Friday, November 7, 2008

A Day in Dubuque

Kobie and I woke up to a cold rain. As we were in the confines of a hotel room, our life was significantly comfier than it would have been out in a tent somewhere. As we generally do when staying in a motel, we went for breakfast and watched the weather channel. There was absolutely no good news regarding the weather in the area, not for the next few days anyway. On a positive note, we were far enough south to avoid the 15 inches of snow that fell overnight in South Dakota.

We went back to our room and were undecided as to what we should do. Clearly, the day would be no fun on the water, not least of which that the wind would be blowing in the 20 to 30 miles per hour range, right in our face. That would mean taking frigid water over the front of the kayak all day.

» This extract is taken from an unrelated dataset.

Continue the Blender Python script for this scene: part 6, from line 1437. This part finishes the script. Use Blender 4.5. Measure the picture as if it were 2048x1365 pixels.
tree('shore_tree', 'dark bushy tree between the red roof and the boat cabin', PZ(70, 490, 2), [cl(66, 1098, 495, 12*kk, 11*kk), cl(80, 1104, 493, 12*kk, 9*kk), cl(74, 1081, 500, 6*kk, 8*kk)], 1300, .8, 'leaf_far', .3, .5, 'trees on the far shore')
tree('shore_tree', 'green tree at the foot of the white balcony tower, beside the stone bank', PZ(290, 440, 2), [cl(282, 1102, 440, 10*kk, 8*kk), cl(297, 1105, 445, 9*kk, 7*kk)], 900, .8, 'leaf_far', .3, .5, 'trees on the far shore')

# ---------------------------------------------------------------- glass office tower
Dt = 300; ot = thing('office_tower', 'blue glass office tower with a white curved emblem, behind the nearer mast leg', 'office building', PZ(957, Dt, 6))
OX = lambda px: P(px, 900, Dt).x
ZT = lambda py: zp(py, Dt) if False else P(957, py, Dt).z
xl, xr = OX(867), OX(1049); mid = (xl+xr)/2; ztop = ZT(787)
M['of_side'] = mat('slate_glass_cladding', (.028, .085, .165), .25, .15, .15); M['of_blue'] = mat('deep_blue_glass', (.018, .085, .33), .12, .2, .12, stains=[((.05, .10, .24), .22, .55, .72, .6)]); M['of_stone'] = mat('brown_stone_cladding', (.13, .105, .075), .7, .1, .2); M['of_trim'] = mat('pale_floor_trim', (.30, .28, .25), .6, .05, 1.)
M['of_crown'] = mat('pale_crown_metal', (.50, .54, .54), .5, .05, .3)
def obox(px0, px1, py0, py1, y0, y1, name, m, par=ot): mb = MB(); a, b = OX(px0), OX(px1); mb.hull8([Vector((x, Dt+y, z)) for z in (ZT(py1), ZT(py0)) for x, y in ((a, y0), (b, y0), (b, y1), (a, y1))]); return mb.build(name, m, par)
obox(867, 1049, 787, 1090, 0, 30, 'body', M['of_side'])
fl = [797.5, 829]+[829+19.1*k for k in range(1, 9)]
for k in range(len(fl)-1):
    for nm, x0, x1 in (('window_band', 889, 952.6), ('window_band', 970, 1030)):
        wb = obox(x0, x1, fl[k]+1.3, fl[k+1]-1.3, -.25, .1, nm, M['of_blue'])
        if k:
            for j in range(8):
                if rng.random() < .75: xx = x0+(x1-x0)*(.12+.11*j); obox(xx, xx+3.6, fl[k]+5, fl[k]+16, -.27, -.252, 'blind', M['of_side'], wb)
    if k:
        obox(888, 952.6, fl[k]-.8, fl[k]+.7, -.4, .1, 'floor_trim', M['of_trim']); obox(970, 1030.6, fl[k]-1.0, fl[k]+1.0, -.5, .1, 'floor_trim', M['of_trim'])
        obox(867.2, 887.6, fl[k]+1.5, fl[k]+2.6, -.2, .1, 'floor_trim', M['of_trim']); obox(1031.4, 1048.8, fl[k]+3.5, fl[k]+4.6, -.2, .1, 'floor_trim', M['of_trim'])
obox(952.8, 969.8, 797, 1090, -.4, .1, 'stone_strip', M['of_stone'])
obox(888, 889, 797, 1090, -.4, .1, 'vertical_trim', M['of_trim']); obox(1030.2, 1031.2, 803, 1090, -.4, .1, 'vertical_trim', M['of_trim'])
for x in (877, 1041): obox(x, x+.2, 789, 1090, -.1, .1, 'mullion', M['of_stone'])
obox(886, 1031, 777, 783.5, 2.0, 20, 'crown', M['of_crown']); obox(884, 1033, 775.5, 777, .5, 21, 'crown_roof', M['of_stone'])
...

Just about at the time we made the call to sit the day out, there was a knock on the door from housekeeping. As we opened the door a cold gust of wind blew in and we saw snow falling outside. If at any point during the decision making process to stay I felt as if we should have really been hard core and gotten out there, the decision we made was completely justified; at least in my mind. It is one thing going out for the day and being able to come home to a hot shower, but we wouldn’t have any creature comforts for the next few days at the very least.

During the day I received a call from my friend Steve. He was contemplating doing some mountaineering in Ecuador come January and was checking to see if I might have any interest in climbing the three highest peaks in Ecuador. While I wouldn’t be averse to climbing in Ecuador, he also mentioned Patagonia, which not only would I be interested in, I would get excited over. Now when people ask me what I am going to do after the kayak trip, at least now I have a potential answer.

The rain and snow fell throughout the day as we sat inside taking care of all the things we normally do on a day off. It was funny though. When growing up and I needed a small podunk town to make a point or tell a story, Dubuque, Iowa was usually my go to. With a population of nearly 60,000, Dubuque is far from podunk. The city is named after Julien Dubuque, who settled the area in the late 1800’s to mine lead. It was the first European settlement in what would later become the state of Iowa.

In the future when talking about a podunk town I will use a place I had ridden through on my 2005 bike ride, Wagontire, Oregon, Population 2.